Course:WMST307:Student Pages:Ashley Teja

From UBC Wiki
   Post feminism is a term that can have many definitions, and some scholars refute the term all together. The term was first used as a reaction against second wave feminism, and implies that the goals of feminism have been fulfilled and it is no longer needed. Angela McRobbie argues that post-feminism “positively draws on and invokes feminism as that which can be taken into account, to suggest that equality is achieved, in order to install a whole repertoire of new meanings which emphasizes that it is no longer needed, it is a spent force” (McRobbie, 255). When feminism is mentioned in popular culture, it is often only invoked in order to prove that it is no longer necessary. The discourse surrounding post-feminism implies that there is no longer a need for collective action to further improve the status of marginalized groups, as the implication is that we are all equals.
 
  Because feminism’s goals have supposedly been met, men and women are free to engage in a sort of retro sexism that exists under the guise of irony. Sexist advertisements can be seen as an example of this. These ads are not considered blatantly sexist as there is an illusion of “choice” in regards to the woman who decides to be objectified. Furthermore, a sense of irony is invoked in order to offset protests of sexism.   In these cases, “objectification is pre-empted with irony... and feminism is invoked so that it can be undone” (McRobbie, 259).
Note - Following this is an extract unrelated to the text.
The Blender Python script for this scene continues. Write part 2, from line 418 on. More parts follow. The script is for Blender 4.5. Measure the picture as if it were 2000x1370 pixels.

Therefore, anyone who would have a problem with this sort of retro sexism is made to laugh along with the rest, they should “get” that it is only a joke. 
  Another aspect of post-feminism is the focus on individuality as opposed to collective action. The idea of “choice” is central to this narrative, because women can have the lives they desire if they know how to make the correct choices. This rhetoric plays very well into the hand of neoliberal capitalist discourse. In postfeminist, Sex and the City –esque forms of media, women are “empowered” not only by being able to be blatantly sexual, but by buying the right things. Susan Faludi discusses this idea in the 2006 preface of her book Backlash: The Undelcared War Against American Women. She argues that women often stop to “gather glittery trinkets from an apparent admirer. The admirer is the marketplace, and the trinkets are the bounty of a commercial culture, which has deployed the language of liberation as a new and powerful tool of subjugation” (Faludi,xiv ). Due to the fact that independence and empowerment for women is being sold as simply being able to purchase the right things and make the right life choices for oneself, it has become easier for women to buy into this notion than to focus on actual feminist politics that could potentially bring change to the current heteronormative, patriarchal, structures that hold restrict them.  


Faludi, Susan. Backlash: The Undeclared War Against American Women. New York: Crown Publishers. 2006. Print.

McRobbie, Angela. “Post-Feminism and Popular Culture”. Feminist Media Studies.4(3).(2004): 255-264.Web.12 Sep 2012.